• **Exercise brief**
Gather all lines from the material that contain the word "scene".

• **Input rows**
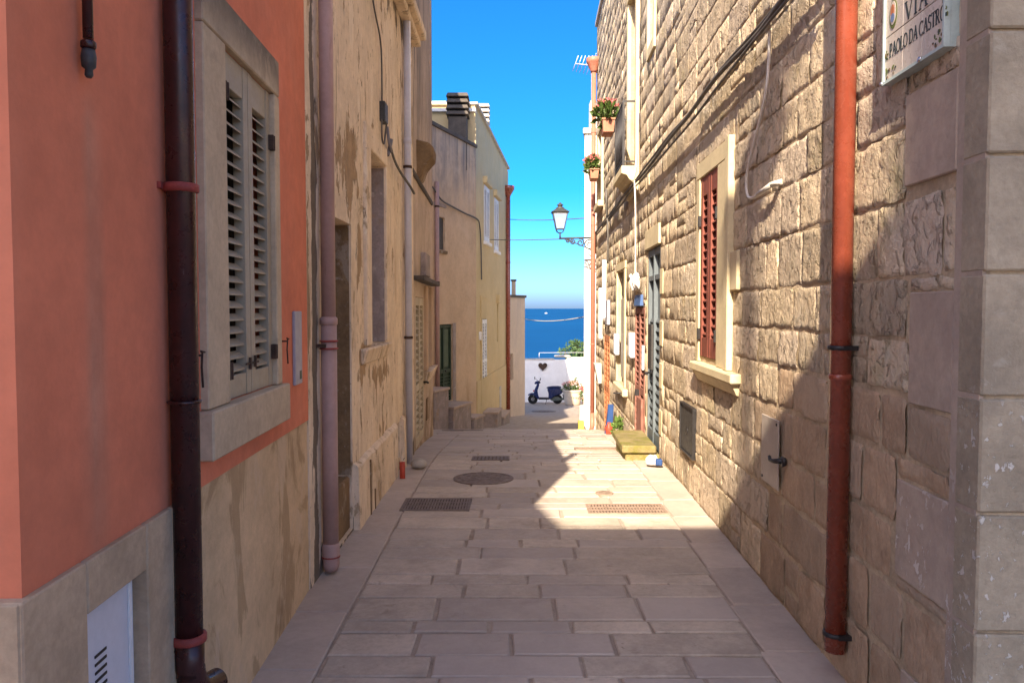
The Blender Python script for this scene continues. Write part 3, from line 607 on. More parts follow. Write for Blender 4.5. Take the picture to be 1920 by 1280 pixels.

...

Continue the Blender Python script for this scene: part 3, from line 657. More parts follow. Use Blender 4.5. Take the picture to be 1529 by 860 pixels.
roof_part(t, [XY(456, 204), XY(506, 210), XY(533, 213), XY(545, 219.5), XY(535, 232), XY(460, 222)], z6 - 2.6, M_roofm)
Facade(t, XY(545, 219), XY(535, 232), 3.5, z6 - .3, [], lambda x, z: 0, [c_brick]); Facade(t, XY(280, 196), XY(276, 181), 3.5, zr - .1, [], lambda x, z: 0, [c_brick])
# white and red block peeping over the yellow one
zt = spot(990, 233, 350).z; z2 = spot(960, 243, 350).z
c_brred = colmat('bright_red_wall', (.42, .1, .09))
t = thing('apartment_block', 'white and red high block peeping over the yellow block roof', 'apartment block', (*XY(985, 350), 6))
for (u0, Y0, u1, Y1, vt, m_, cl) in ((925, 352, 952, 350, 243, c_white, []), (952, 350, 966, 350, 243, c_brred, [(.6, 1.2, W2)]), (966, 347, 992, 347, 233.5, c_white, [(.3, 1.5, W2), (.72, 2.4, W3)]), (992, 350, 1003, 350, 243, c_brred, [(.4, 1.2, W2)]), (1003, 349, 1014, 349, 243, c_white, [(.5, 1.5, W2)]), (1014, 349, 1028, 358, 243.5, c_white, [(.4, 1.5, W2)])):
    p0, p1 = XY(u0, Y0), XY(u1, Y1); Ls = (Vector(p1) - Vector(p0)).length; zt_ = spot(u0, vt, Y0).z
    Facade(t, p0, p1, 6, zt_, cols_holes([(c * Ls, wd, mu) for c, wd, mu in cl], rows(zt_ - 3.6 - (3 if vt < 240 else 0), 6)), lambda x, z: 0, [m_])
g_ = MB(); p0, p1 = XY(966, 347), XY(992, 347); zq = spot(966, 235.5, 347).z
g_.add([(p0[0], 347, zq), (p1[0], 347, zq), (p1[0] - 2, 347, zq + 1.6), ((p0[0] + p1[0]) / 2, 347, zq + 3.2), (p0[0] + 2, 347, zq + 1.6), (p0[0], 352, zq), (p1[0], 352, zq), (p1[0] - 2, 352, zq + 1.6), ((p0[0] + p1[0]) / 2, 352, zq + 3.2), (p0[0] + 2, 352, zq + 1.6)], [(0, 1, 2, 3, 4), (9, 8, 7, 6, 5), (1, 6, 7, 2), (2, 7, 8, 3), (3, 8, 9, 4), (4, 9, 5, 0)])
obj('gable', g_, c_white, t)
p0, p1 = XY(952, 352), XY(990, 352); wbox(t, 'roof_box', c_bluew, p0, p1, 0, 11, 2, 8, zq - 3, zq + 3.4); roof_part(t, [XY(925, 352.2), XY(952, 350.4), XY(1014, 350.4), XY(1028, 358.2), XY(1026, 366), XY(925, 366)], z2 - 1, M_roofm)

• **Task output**
The Blender Python script for this scene continues. Write part 3, from line 607 on. More parts follow. Write for Blender 4.5. Take the picture to be 1920 by 1280 pixels.
Continue the Blender Python script for this scene: part 3, from line 657. More parts follow. Use Blender 4.5. Take the picture to be 1529 by 860 pixels.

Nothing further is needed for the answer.